PHILADELPHIA (KYW Newsradio) — After more than 150 years, some Black Philadelphians will soon get the proper burial they were denied when they died.
The Samuel G. Morton Cranial Collection consists of over 1,300 human skulls that were gathered in the early 19th century.
"They were collected by a pseudo-scientist who used that collection to justify white supremacist views of race," said Christopher Woods, the Williams Director of the University of Pennsylvania Museum, where the skulls have been stored since the 1960s.
He says they were used in the classroom for anthropology lessons, and dozens of those skulls were from Philadelphians and enslaved Cubans.

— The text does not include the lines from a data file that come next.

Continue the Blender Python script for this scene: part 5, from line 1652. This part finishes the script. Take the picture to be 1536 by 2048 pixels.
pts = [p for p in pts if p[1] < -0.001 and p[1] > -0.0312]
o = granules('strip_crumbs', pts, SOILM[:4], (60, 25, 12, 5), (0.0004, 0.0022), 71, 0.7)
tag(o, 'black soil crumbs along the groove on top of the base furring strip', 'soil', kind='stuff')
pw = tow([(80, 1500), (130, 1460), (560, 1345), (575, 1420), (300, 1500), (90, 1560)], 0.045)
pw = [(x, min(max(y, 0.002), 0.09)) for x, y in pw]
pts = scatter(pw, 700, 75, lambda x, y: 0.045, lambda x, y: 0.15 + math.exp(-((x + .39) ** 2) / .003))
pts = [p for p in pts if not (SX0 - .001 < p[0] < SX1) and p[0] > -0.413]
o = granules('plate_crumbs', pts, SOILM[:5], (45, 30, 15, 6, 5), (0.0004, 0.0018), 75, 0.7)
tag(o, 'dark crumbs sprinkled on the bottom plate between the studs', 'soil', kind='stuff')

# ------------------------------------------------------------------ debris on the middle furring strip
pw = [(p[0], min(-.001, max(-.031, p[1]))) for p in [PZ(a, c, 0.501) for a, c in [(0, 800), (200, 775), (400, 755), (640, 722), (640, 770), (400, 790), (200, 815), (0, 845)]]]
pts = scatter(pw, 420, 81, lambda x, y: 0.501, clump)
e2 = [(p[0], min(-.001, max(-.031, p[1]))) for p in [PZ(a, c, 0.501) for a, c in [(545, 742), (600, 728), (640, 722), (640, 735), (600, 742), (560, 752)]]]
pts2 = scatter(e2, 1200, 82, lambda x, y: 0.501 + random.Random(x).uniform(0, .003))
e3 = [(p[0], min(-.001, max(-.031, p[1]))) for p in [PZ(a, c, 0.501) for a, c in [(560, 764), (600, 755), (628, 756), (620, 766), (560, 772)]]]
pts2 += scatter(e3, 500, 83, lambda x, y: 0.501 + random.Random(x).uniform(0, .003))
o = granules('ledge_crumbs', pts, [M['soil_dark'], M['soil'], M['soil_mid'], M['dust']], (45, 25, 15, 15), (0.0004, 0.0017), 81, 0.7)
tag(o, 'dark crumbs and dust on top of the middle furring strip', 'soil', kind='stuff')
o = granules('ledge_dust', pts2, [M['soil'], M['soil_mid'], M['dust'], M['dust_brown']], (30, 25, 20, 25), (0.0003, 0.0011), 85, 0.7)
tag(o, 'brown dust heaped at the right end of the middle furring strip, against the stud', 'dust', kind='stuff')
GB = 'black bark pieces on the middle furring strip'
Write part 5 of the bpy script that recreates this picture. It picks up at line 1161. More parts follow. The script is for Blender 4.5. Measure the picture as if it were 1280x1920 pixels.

"A number of these individuals may have been born slaves, as well. We knew that we really had to revisit our responsibility here and the ethics of our possession of these individuals," Woods said.
Following a period of community feedback and public criticism over the housing of the skulls, the museum formed a committee to evaluate what to do with them.
The museum has now decided to bury the skulls belonging to 19th century Philadelphians in Philadelphia.
"We're quite hopeful that we will be able to repatriate the Black Philadelphians to a historically Black cemetery in Philadelphia," Woods said.
Woods says they're also working to repatriate skulls to Cuba. In the meantime, he says they are focusing on how to properly and appropriately steward human remains.